Pinpointing the role of climate change in every storm is impossible – and a luxury most countries can’t afford
Tropical Storm Ida recently left a path of devastation across the US, capping a summer beset by wildfires, heatwaves and floods which broke records around the world. The inevitable question after each of these extreme weather events is the same: to what extent did climate change make it worse?
This is normally where the science of extreme event attribution steps in and identifies whether and to what extent human-caused climate change altered the likelihood and intensity of the event. Event attribution studies have delivered clearer results partly as the methods and models that scientists use have improved, but mostly because the signal of climate change is becoming clearer with every extra tonne of carbon dioxide emitted into the atmosphere.

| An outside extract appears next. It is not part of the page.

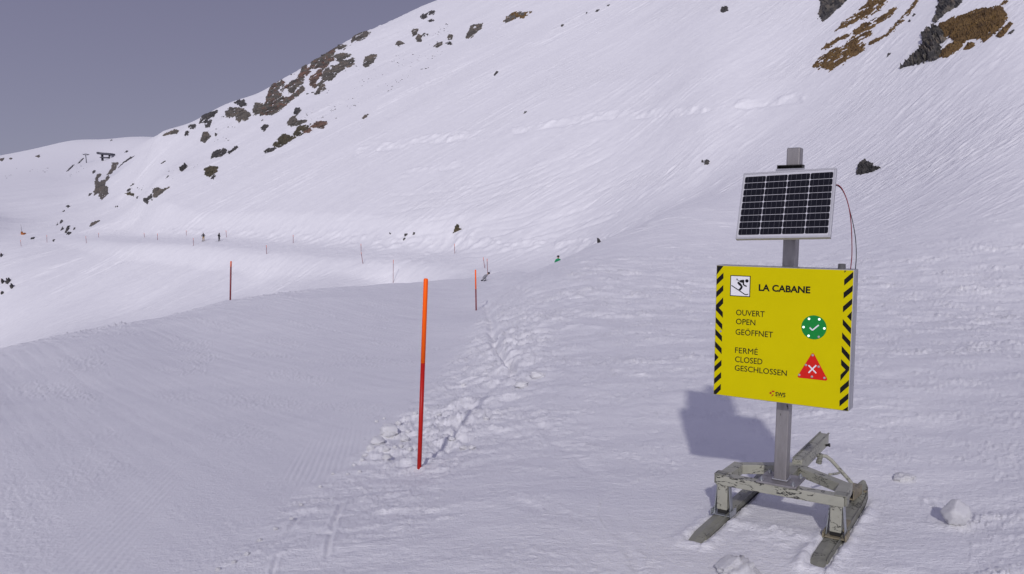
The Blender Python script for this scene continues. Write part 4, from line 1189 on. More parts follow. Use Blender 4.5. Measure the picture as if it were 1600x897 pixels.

The added value of attribution science is taking the default answer of climate scientists – that extreme events are something we expect to see more of in a warmer world – and wrapping numbers around these changes. Attribution studies can provide detailed information on how much climate change has already influenced extreme weather and what that might mean for future warming. This helps government leaders understand whether recent disasters are a harbinger of what is to come and to what degree past efforts of minimising risks are working.
Because of rapidly conducted event attribution studies, we now know the deadly “heat dome” over the Pacific coast of North America in June 2021 was made more than 150 times more likely because of climate change. Meanwhile, the severe July floods in western Europe were between 1.2 and nine times more likely because of burning fossil fuels.

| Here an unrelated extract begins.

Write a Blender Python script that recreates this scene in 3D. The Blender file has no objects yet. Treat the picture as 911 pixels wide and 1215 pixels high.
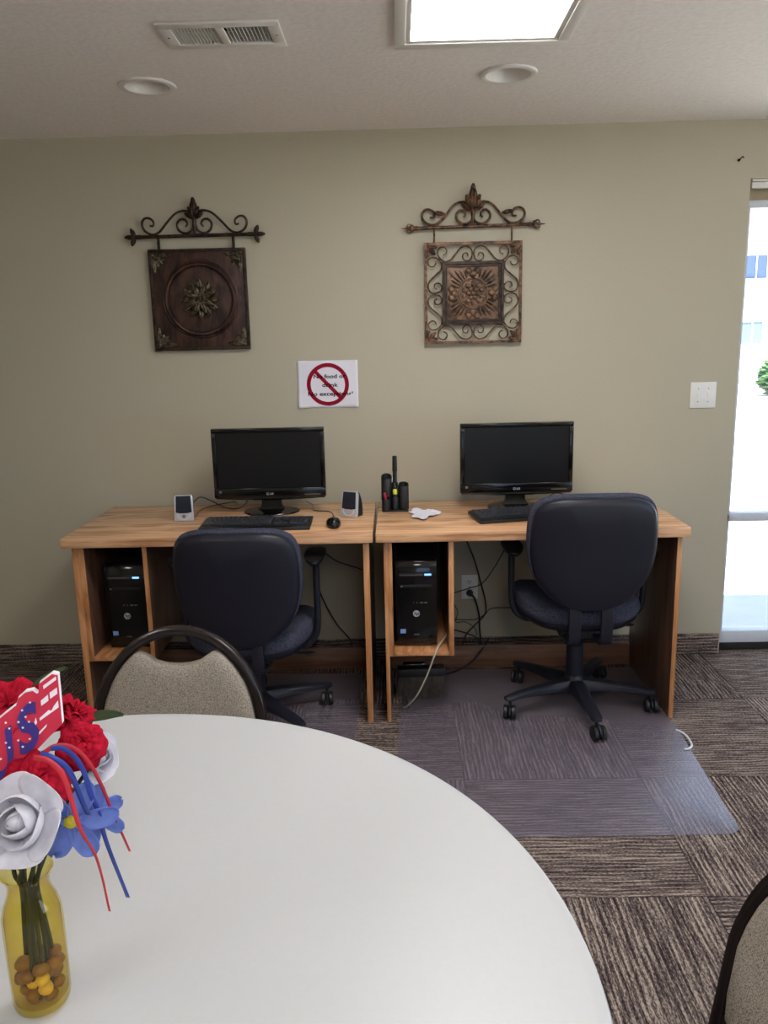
import bpy, bmesh, math, random
from math import sin, cos, pi, radians as R
from mathutils import Vector, Matrix
import mathutils.noise as mnoise
random.seed(7)
S = bpy.context.scene
COL = S.collection

# ------------------------------------------------------------------ camera
FPX, YAW, PITCH, ROLL = 954.3629, 0.0174, 0.2099, -0.0228
CAM = Vector((0.0458, -3.7564, 1.5439))
def cam_axes():
    rz = Matrix.Rotation(YAW, 3, 'Z')
    r = Vector((1, 0, 0)); f = Vector((0, cos(PITCH), -sin(PITCH))); u = Vector((0, sin(PITCH), cos(PITCH)))
    r2 = cos(ROLL) * r + sin(ROLL) * u
    u2 = -sin(ROLL) * r + cos(ROLL) * u
    return rz @ r2, rz @ u2, rz @ f
CR, CU, CF = cam_axes()
cam_data = bpy.data.cameras.new('camera')
cam_data.sensor_fit = 'HORIZONTAL'; cam_data.sensor_width = 36.0
cam_data.lens = FPX / 911 * 36.0
cam_data.clip_start = 0.02; cam_data.clip_end = 300
cam = bpy.data.objects.new('camera', cam_data)
m = Matrix((CR, CU, -CF)).transposed().to_4x4(); m.translation = CAM
cam.matrix_world = m
COL.objects.link(cam); S.camera = cam

def at(px, py, y=None, z=None):
    """surveyed photo position -> point of the room on the plane y or z"""
    d = CF + CR * ((px - 455.5) / FPX) + CU * ((607.5 - py) / FPX)
    t = (y - CAM.y) / d.y if y is not None else (z - CAM.z) / d.z
    return CAM + d * t

# ------------------------------------------------------------------ materials
def newmat(name):
    m = bpy.data.materials.new(name); m.use_nodes = True
    nt = m.node_tree; nt.nodes.clear()
    out = nt.nodes.new('ShaderNodeOutputMaterial')
    return m, nt, out
def nd(nt, typ, **kw):
    n = nt.nodes.new(typ)
    for k, v in kw.items():
        if k.startswith('i_'):
            n.inputs[k[2:].replace('_', ' ')].default_value = v
        else:
            setattr(n, k, v)
    return n
def srgb(r, g, b):
    f = lambda c: (c / 255 / 12.92) if c / 255 <= 0.04045 else ((c / 255 + 0.055) / 1.055) ** 2.4
    return (f(r), f(g), f(b), 1)
def ramp(nt, fac, stops):
    n = nt.nodes.new('ShaderNodeValToRGB')
    e = n.color_ramp.elements
    while len(e) < len(stops): e.new(0.5)
    for el, (p, c) in zip(e, stops):
        el.position = p; el.color = c
    nt.links.new(fac, n.inputs['Fac'])
    return n
def coords(nt, scale=(1, 1, 1), rot=(0, 0, 0)):
    tc = nd(nt, 'ShaderNodeTexCoord'); mp = nd(nt, 'ShaderNodeMapping')
    mp.inputs['Scale'].default_value = scale; mp.inputs['Rotation'].default_value = rot
    nt.links.new(tc.outputs['Object'], mp.inputs['Vector'])
    return mp.outputs['Vector']
def bump(nt, height, strength, dist, target):
    b = nd(nt, 'ShaderNodeBump'); b.inputs['Strength'].default_value = strength; b.inputs['Distance'].default_value = dist
    nt.links.new(height, b.inputs['Height']); nt.links.new(b.outputs['Normal'], target)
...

Both events were horribly destructive and made more intense and more likely due to climate change. But the speed of this change is almost always more pronounced for heat extremes when compared with other types of extreme weather.
Because the planet is warming at a rate of more than 0.2°C per decade, in addition to the 1.2°C already experienced, it’s becoming harder to analyse these extreme weather events before the next one arrives. It’s the scientific equivalent of trying to run on a treadmill while a finger is pressed firmly on the accelerator.
In the best-case scenario, a rapid attribution study of a simple extreme weather event – like an atmospheric river (a plume of warm and wet air) causing heavy winter rain in the UK – might take a week of continuous work from three to five scientists. And then only if they have done similar studies before with the right systems in place to perform the analysis.
Any event which is particularly severe or unprecedented – the June heatwave, July flooding and Ida all qualify – typically requires more time, more complex models and more expertise. For example, because the physical drivers of the recent western Europe floods were so complex, this analysis required the use of particularly high-resolution models for the first time. And so the study took more than five weeks of work to complete, even with a team of 39 scientists involved.
Inequality in attribution research
Because of the large amount of time needed to analyse just one event, coupled with the fact that event attribution science has not yet become routine within national meteorological service providers, it’s inevitable that the role of climate change cannot be assessed for all damaging weather events.
This is particularly true for extreme events which devastate communities outside rich countries. For many developing nations, and particularly those in the tropics, some climate models can struggle to capture the drivers of extreme weather, such as local monsoon dynamics.
Deciphering the role of climate change is also challenging in regions with large gaps in the quality and length of historical weather observations, partly due to a lack of financial support from wealthy governments.
At the same time, few local scientists have the time or access to the modelling data needed to rapidly analyse the impact of climate change on an extreme event after it takes place. This means that many of the most devastating events – like the ongoing drought in Madagascar, recent floods in Niger or wildfires in Algeria – aren’t analysed each year.